REQUIREMENT » Without any pictures, restate the lines from the one containing "Build this scene" to the one containing "scn = bpy.context.scene", word for word, ends included.

——

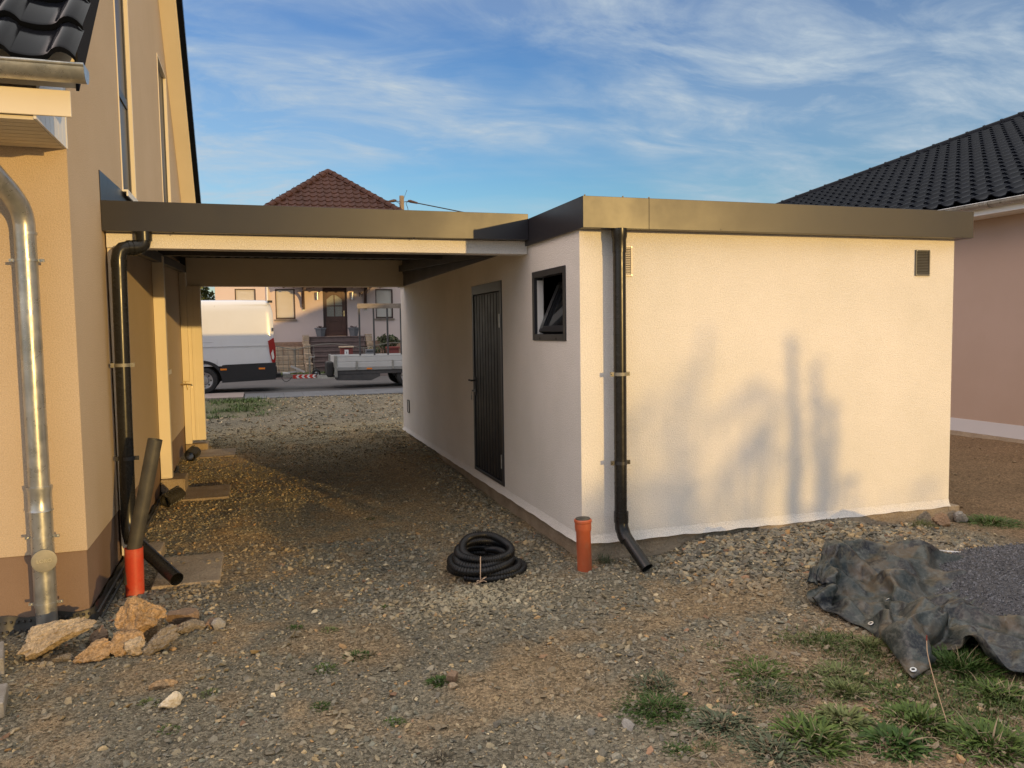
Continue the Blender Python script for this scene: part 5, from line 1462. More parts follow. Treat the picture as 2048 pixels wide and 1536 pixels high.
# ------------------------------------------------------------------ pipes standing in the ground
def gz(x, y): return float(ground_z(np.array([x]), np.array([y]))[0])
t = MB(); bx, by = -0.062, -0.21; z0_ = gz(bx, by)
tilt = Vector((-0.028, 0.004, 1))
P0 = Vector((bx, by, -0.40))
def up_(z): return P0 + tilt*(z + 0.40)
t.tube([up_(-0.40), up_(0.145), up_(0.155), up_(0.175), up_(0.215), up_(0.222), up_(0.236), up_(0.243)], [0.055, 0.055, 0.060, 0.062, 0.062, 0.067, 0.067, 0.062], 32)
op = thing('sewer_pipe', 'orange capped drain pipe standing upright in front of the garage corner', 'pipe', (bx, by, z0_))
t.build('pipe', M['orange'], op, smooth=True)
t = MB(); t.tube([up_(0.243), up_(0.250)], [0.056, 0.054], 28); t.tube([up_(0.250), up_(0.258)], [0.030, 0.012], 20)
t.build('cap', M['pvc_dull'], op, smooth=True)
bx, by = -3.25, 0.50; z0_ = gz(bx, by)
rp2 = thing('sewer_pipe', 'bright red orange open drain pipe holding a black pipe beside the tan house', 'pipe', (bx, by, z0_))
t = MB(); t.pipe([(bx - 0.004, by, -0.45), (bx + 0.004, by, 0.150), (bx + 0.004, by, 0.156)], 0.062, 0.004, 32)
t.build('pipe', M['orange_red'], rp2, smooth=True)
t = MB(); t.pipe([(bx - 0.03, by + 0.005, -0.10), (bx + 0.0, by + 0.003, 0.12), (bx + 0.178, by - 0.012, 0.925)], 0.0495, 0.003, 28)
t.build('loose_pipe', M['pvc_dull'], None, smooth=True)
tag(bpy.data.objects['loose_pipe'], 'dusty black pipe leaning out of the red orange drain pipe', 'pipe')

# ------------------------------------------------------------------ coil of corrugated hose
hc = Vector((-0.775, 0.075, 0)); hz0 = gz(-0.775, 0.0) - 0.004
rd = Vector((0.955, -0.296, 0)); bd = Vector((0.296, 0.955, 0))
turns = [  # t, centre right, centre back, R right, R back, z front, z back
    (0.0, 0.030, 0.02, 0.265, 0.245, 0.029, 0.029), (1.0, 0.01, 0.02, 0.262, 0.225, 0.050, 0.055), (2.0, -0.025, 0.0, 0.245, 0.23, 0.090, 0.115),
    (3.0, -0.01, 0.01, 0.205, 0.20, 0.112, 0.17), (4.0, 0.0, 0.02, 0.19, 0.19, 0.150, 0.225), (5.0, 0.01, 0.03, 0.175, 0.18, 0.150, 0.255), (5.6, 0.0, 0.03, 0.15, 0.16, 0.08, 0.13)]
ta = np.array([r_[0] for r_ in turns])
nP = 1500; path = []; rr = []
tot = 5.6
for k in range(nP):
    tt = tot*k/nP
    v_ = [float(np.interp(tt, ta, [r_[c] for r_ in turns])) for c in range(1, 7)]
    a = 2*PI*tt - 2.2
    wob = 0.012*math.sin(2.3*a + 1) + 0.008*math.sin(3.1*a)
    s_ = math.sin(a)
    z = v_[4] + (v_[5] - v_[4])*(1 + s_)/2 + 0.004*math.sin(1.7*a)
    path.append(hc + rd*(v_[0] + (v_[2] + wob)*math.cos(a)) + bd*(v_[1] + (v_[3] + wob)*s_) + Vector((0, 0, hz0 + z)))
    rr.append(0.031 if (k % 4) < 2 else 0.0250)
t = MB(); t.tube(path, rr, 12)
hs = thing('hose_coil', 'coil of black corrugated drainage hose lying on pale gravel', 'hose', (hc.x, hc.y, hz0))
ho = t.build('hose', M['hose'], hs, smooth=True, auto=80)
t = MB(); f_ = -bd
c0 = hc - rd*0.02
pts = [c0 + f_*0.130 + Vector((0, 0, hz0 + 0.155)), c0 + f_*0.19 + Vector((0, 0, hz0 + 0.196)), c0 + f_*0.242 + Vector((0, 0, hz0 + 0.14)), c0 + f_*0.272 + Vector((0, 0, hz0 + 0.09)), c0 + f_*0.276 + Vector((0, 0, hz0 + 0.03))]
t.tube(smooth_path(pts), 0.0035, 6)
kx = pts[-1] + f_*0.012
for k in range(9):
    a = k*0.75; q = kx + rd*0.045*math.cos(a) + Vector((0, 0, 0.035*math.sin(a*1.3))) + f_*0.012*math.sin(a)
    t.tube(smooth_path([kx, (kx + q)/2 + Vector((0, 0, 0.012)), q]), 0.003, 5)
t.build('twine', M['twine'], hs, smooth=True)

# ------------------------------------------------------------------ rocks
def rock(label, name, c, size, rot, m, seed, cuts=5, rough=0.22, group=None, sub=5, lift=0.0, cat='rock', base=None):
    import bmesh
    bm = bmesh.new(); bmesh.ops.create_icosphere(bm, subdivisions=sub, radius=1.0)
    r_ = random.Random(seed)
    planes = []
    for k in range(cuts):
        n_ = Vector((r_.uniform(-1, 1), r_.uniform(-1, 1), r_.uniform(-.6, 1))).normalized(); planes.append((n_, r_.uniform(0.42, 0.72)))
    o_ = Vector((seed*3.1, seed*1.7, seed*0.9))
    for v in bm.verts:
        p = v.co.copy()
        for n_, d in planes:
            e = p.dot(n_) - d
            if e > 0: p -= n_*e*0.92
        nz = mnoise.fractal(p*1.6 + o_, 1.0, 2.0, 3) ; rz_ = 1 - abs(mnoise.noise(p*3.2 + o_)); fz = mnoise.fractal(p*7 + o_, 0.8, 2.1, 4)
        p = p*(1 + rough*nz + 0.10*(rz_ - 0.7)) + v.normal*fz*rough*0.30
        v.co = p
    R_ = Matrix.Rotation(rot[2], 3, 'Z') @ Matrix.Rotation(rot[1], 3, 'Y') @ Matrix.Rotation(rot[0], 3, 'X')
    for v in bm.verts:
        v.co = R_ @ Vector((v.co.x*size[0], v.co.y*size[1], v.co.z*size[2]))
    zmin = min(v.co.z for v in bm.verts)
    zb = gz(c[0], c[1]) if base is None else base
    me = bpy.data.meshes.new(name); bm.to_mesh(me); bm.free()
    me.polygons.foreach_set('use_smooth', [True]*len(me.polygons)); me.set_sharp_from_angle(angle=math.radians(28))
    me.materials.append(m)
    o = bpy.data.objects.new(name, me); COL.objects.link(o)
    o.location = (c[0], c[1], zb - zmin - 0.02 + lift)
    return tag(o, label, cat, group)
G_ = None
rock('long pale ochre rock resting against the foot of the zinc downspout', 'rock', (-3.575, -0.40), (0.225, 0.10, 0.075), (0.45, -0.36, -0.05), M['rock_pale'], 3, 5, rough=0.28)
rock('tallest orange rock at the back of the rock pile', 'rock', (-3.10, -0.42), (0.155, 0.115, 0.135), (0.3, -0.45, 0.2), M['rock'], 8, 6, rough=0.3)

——

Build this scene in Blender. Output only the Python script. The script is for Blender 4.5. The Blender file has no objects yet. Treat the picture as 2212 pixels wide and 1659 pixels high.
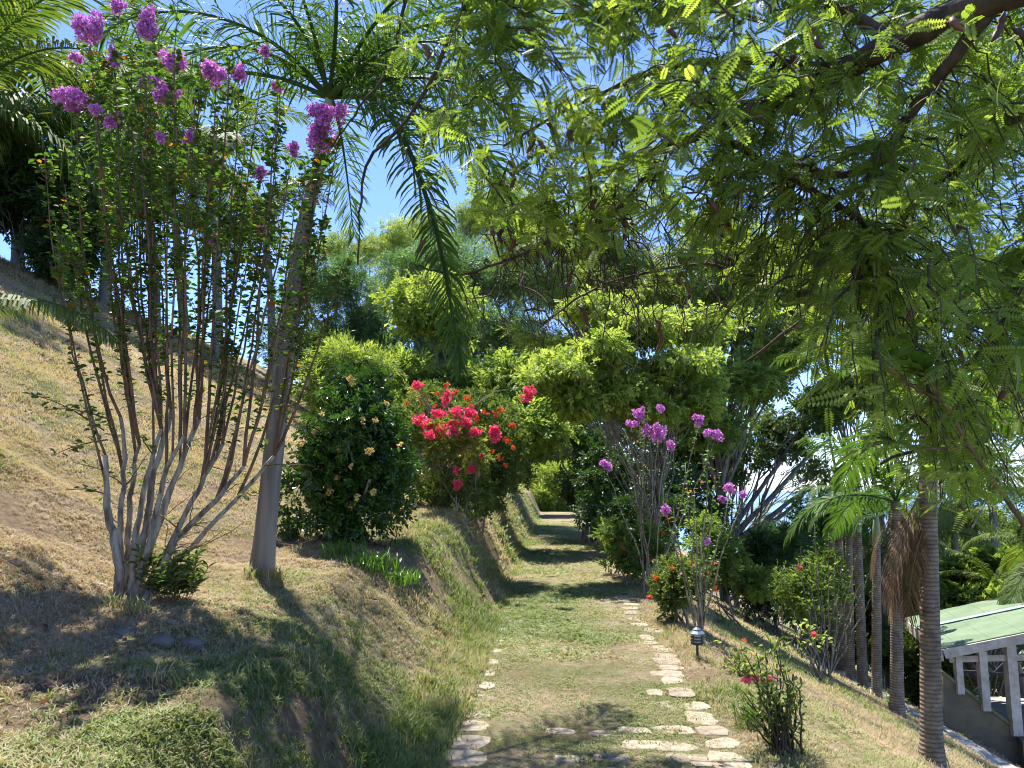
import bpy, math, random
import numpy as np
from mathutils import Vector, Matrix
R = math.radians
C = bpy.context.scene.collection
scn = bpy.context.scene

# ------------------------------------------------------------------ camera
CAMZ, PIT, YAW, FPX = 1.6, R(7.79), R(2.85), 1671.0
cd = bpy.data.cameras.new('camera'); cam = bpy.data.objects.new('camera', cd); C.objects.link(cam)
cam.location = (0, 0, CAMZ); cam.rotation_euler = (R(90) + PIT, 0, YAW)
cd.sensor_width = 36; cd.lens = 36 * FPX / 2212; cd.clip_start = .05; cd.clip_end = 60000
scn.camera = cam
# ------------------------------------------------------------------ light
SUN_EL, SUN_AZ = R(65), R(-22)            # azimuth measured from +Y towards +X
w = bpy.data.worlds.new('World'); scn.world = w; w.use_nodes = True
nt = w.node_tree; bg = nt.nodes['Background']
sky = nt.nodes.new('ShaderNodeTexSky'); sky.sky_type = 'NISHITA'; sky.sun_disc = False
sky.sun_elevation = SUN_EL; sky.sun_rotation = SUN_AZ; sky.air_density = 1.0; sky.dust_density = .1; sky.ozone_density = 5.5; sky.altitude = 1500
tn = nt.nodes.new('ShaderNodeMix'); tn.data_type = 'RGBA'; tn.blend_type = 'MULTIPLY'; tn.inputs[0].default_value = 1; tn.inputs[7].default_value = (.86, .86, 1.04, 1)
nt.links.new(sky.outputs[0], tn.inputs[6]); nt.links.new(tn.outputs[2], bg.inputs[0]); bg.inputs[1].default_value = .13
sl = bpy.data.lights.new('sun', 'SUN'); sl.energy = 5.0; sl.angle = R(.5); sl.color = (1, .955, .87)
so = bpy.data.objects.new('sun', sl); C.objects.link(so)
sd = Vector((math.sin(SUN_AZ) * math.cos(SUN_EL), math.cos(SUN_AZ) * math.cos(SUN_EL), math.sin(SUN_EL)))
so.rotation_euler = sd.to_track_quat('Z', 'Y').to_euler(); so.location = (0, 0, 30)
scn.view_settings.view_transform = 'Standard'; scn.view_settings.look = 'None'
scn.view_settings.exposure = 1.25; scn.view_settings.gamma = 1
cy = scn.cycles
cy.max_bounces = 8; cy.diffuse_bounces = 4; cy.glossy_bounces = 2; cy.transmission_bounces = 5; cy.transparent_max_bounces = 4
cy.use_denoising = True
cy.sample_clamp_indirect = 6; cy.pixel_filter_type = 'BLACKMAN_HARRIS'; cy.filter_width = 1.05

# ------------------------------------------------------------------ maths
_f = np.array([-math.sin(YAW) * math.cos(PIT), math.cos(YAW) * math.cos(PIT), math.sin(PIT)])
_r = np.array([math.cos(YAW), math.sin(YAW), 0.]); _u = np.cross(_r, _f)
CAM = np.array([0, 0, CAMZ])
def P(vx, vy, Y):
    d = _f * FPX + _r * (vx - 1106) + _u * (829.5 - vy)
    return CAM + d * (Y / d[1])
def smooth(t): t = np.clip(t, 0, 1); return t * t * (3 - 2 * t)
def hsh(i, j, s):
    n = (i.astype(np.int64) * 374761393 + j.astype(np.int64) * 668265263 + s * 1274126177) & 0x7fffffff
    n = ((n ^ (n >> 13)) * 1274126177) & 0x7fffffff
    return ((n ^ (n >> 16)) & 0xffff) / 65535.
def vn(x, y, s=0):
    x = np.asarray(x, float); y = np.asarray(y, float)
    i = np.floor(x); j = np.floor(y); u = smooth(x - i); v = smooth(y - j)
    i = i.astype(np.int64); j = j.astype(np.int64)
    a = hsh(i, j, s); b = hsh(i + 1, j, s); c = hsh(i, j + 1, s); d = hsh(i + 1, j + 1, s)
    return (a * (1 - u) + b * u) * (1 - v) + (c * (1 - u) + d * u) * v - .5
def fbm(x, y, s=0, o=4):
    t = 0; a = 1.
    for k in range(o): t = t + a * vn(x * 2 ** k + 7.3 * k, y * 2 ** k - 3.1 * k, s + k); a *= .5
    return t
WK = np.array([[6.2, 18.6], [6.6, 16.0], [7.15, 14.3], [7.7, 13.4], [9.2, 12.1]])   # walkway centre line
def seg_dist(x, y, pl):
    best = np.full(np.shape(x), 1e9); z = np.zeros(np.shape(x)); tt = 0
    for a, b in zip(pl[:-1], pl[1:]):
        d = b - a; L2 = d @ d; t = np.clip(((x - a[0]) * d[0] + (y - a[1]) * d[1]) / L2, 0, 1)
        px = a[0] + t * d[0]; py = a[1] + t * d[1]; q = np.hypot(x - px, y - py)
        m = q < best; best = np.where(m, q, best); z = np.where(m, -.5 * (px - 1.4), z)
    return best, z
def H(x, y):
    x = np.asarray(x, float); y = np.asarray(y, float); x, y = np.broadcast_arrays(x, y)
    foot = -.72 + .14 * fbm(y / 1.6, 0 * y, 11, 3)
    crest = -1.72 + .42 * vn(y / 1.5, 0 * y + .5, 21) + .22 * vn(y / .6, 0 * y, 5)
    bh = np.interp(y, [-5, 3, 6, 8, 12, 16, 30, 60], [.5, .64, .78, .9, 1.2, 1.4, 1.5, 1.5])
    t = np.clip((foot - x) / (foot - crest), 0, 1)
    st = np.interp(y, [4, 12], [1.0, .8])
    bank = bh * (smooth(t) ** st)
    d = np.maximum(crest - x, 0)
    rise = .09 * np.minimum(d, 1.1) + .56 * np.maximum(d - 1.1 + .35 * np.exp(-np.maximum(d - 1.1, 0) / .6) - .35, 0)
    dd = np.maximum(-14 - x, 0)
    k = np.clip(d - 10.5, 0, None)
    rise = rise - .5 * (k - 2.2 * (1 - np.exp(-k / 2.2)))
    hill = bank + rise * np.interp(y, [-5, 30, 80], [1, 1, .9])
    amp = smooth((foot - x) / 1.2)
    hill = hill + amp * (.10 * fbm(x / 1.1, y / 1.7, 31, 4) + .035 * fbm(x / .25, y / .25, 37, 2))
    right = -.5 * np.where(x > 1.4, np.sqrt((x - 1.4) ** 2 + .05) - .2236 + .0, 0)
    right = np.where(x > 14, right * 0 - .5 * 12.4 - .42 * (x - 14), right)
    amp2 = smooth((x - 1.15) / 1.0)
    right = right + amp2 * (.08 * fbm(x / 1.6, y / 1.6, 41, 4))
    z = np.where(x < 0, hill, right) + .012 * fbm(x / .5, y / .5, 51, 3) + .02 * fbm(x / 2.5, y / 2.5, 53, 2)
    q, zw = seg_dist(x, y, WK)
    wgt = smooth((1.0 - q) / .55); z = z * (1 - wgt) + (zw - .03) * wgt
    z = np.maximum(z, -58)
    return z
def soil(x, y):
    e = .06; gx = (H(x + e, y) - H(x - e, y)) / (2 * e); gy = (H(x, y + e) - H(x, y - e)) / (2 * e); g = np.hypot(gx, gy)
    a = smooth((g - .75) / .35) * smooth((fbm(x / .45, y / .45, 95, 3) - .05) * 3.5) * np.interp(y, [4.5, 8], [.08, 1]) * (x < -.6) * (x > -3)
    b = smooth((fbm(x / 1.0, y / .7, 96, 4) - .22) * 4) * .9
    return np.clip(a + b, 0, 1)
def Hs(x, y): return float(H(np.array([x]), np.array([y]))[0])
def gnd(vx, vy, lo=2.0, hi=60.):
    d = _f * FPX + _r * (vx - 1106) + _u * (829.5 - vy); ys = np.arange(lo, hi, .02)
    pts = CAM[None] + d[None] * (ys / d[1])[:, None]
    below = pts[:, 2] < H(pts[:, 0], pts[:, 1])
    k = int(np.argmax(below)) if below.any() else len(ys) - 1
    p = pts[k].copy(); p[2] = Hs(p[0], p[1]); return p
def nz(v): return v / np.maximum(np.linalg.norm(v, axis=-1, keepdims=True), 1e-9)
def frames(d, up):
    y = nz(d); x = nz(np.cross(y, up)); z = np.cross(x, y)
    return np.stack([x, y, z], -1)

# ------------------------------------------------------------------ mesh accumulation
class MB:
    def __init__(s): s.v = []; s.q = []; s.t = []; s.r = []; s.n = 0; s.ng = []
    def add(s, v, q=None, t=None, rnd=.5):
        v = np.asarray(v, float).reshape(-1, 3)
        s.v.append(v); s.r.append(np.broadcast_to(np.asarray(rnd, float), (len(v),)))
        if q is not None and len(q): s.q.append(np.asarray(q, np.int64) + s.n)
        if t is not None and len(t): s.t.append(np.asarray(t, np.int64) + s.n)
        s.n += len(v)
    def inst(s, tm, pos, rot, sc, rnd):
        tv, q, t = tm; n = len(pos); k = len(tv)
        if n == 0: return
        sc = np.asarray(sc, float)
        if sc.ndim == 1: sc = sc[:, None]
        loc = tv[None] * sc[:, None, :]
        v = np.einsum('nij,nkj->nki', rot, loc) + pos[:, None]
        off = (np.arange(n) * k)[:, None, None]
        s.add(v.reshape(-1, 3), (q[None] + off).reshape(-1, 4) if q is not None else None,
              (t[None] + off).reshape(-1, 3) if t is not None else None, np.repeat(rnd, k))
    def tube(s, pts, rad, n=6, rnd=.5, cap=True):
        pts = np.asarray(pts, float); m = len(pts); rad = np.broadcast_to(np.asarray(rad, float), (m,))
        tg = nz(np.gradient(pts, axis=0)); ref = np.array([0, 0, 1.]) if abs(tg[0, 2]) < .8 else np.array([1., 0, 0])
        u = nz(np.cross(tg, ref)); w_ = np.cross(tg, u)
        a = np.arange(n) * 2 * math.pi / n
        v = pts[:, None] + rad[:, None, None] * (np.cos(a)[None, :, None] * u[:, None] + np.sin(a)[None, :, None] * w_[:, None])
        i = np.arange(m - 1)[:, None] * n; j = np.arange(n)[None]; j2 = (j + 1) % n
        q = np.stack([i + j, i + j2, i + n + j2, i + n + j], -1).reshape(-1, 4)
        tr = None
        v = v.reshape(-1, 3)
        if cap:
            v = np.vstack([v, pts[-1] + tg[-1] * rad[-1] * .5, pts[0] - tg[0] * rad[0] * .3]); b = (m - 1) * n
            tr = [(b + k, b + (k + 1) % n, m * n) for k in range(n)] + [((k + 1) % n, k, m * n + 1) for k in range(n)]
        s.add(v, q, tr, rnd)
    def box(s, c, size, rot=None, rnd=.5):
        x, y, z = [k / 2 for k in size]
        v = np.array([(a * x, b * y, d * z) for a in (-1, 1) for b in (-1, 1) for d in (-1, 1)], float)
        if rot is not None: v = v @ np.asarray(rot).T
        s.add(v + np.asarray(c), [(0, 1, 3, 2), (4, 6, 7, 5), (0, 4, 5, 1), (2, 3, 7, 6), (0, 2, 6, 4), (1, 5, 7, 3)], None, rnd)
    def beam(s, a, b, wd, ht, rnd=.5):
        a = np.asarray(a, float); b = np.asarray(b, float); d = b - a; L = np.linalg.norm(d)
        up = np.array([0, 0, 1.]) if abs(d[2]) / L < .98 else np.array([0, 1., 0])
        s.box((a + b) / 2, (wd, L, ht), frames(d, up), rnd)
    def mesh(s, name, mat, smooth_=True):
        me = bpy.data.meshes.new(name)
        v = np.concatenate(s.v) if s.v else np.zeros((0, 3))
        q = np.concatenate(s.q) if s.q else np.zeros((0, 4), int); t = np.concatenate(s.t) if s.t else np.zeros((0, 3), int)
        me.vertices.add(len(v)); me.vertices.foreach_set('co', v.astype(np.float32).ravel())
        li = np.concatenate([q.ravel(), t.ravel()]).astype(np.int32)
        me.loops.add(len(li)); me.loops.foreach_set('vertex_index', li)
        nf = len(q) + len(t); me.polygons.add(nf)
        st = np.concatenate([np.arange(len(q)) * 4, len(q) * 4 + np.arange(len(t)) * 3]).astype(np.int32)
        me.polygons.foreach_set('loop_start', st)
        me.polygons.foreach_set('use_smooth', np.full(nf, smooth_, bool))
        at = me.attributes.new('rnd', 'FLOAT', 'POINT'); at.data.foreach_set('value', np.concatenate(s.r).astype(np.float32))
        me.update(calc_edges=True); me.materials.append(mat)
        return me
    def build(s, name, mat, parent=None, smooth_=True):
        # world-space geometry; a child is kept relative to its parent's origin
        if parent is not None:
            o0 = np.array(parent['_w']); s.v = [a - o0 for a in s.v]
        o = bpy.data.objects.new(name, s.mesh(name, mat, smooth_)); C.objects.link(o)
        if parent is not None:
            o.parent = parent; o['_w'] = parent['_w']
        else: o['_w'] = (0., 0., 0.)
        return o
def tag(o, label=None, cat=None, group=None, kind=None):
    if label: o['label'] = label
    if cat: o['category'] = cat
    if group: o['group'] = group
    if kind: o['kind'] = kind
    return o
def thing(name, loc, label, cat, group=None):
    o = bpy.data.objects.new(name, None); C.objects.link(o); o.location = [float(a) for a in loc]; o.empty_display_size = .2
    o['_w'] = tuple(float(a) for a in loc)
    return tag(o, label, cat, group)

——

WORKED ANSWER »
Build this scene in Blender. Output only the Python script. The script is for Blender 4.5. The Blender file has no objects yet. Treat the picture as 2212 pixels wide and 1659 pixels high.
import bpy, math, random
import numpy as np
from mathutils import Vector, Matrix
R = math.radians
C = bpy.context.scene.collection
scn = bpy.context.scene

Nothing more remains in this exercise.